The technology industry is responsible for creating many of the tools we use today. Yet, these workers are against creating tools of mass destruction. The line drawn here is simple: these engineers, scientists, and designers want to build a better world. They have built instant messaging, wireless video calling, and portable, high quality cameras that can withstand daily uses and drops. Developing technologies designed to do harm is more than they signed up for. While discussing the ethical considerations of war is beyond the scope of this article, employees deserve to have a say in what they are building.

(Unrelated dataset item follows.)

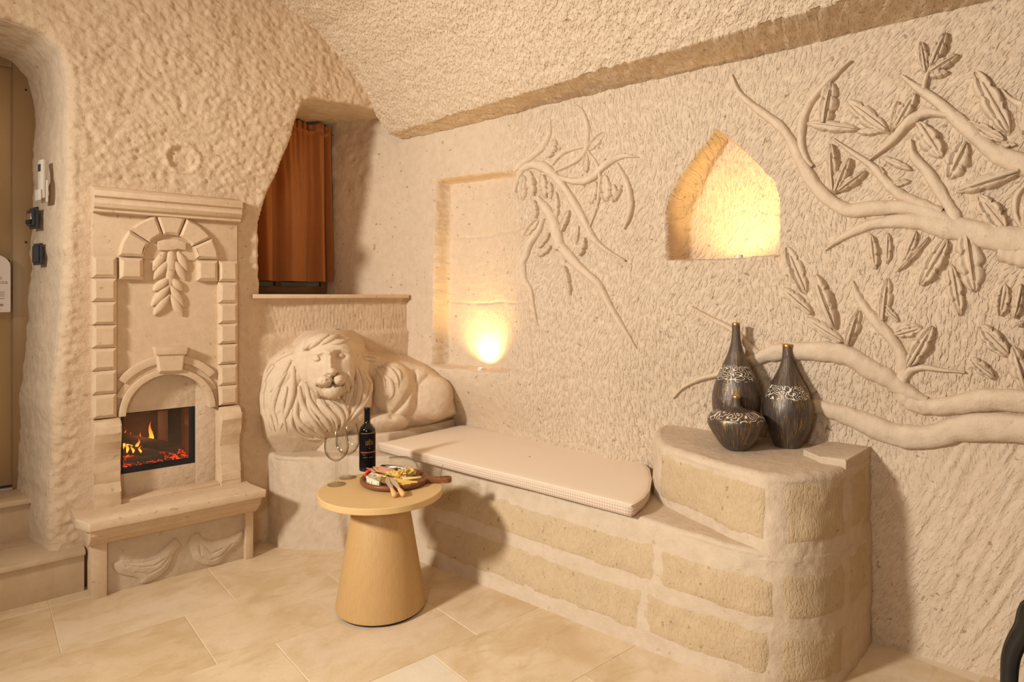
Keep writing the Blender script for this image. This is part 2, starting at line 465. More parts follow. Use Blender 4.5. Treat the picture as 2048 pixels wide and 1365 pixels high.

The other issue at hand with this development is what it could lead to. In Burstein’s article, Microsoft’s President and Chief Legal Officer, Brad Smith, said “Artificial intelligence, augmented reality and other technologies are raising new and profoundly important issues, including the ability of weapons to act autonomously. As we have discussed these issues with governments, we’ve appreciated that no military in the world wants to wake up to discover that machines have started a war. But we can’t expect these new developments to be addressed wisely if the people in the tech sector who know the most about technology withdraw from the conversation.” Unfortunately, Smith’s last sentence is incorrect. It is possible to have a conversation about how society wants to use these advanced technologies without creating them first. Essentially, it appears Smith is saying “Create weapons now, ask questions later.” This is similar to Silicon Valley’s “Move Fast and Break Things” mantra, which Facebook is seeing the fallout for now. This time, we should learn from their mistakes and be considerate of the implications of the technology we create.

The ultimate issue with the contract lies in the technology itself. It is easy to see what could go wrong with augmented reality powered by artificial intelligence: the AI could mistakenly categorize an unarmed civilian as hostile, the augmented reality device could malfunction and cause a soldier to make the wrong lethal decision, the facial recognition could be incorrect, and the list goes on. There’s also the issue of the technology falling into the hand of an oppressive regime, or the devices being hacked while soldiers are in the field. Fortunately, there is still time to have a conversation about these technologies before they are created and used. There is limited time to make a change, but change is still possible and necessary to create a better world.